There are always the outstanding exceptions to the rule and they too live on today.

hrscowboy
10-25-05, 09:51 PM
How about the one that a Marine Plt robbed and killed everyone in a bank in the City Hue during tet 68 when they where doing house to house searches and took all the Money from the Vault did anyone hear that one????

Joseph P Carey
10-25-05, 11:44 PM
How about the one that a Marine Plt robbed and killed everyone in a bank in the City Hue during tet 68 when they where doing house to house searches and took all the Money from the Vault did anyone hear that one????

No HRS, I haven't heard that one yet! But there are a lot of them still out there.

But, getting back to the Korean War, I had a Series Gunny named Bond at PI in 64 that was supposed to have gotten a Silver Star for knocking out three Commie tanks in a battle during the War. That story I believe is true!

hrscowboy
10-27-05, 01:44 AM
Or how about the dead chink at the front gate of chu ly that had a sign on his neck welcoming everyone. This another one i had heard when i got there in 69

Joseph P Carey
10-30-05, 01:40 PM
Or how about the dead chink at the front gate of chu ly that had a sign on his neck welcoming everyone. This another one i had heard when i got there in 69

I was there in 65 and 66, and I don't remember this one during that time.

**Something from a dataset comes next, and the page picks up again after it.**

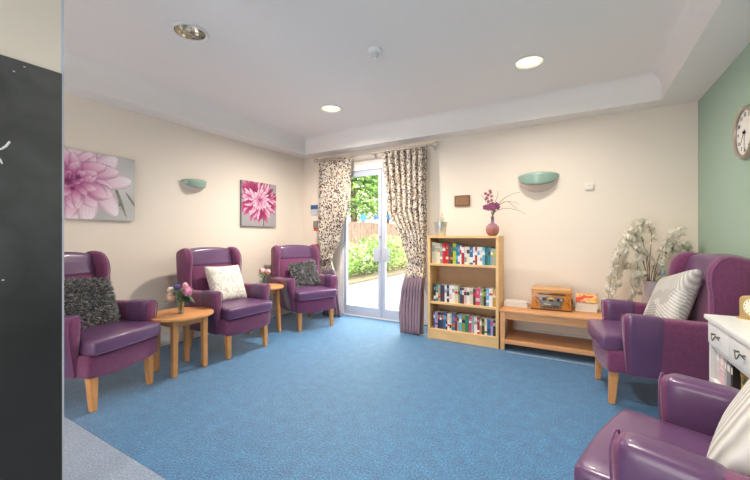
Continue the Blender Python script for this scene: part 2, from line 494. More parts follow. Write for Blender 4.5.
def ramp_mat(name, stops, tex='noise', scale=10, rough=.8, detail=3, bump=0, coord='Object', rot=(0, 0, 0), wave_dist=0, const=False):
    m = bpy.data.materials.new(name); m.use_nodes = True
    N = m.node_tree.nodes; L = m.node_tree.links; b = N['Principled BSDF']; b.inputs['Roughness'].default_value = rough
    tc = N.new('ShaderNodeTexCoord'); mp = N.new('ShaderNodeMapping'); L.new(tc.outputs[coord], mp.inputs[0]); mp.inputs['Rotation'].default_value = rot
    if tex == 'noise':
        t = N.new('ShaderNodeTexNoise'); t.inputs['Scale'].default_value = scale; t.inputs['Detail'].default_value = detail; o = t.outputs['Fac']
    elif tex == 'wave':
        t = N.new('ShaderNodeTexWave'); t.inputs['Scale'].default_value = scale; t.inputs['Distortion'].default_value = wave_dist; t.inputs['Detail'].default_value = detail; o = t.outputs['Fac']
    else:
        t = N.new('ShaderNodeTexVoronoi'); t.inputs['Scale'].default_value = scale; o = t.outputs['Distance']
    L.new(mp.outputs[0], t.inputs['Vector'])
    r = N.new('ShaderNodeValToRGB'); e = r.color_ramp.elements
    e[0].position, e[0].color = stops[0][0], lin(stops[0][1]); e[1].position, e[1].color = stops[-1][0], lin(stops[-1][1])
    for p, c in stops[1:-1]: x = e.new(p); x.color = lin(c)
    if const: r.color_ramp.interpolation = 'CONSTANT'
    L.new(o, r.inputs['Fac']); L.new(r.outputs['Color'], b.inputs['Base Color'])
    if bump:
        bp = N.new('ShaderNodeBump'); bp.inputs['Strength'].default_value = bump; bp.inputs['Distance'].default_value = .01
        L.new(o, bp.inputs['Height']); L.new(bp.outputs['Normal'], b.inputs['Normal'])
    return m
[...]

Recently I have been doing some research for a book, and I received some English Newspaper articles from the Hanoi Newspapers of the time, and I was surprised to findout how many Marine Corps Companies and Battalions were wiped out by the VC, with all the Marines KIA. They boasted of killing 500 of us in one battle. Gee! You would think that someone would have told us, especially when one of the units mentioned was mine, and the only thing I remembered on that day was piles of VC and NVA. I guess it just goes to show you, you can't always believe everything you read in the Newspapers along with the battle stories of what you have heard.

I can bet that these poor bastards from the North came down there thinking we were ready to pack up our bags and leave, and what a surprise did they have in store for them?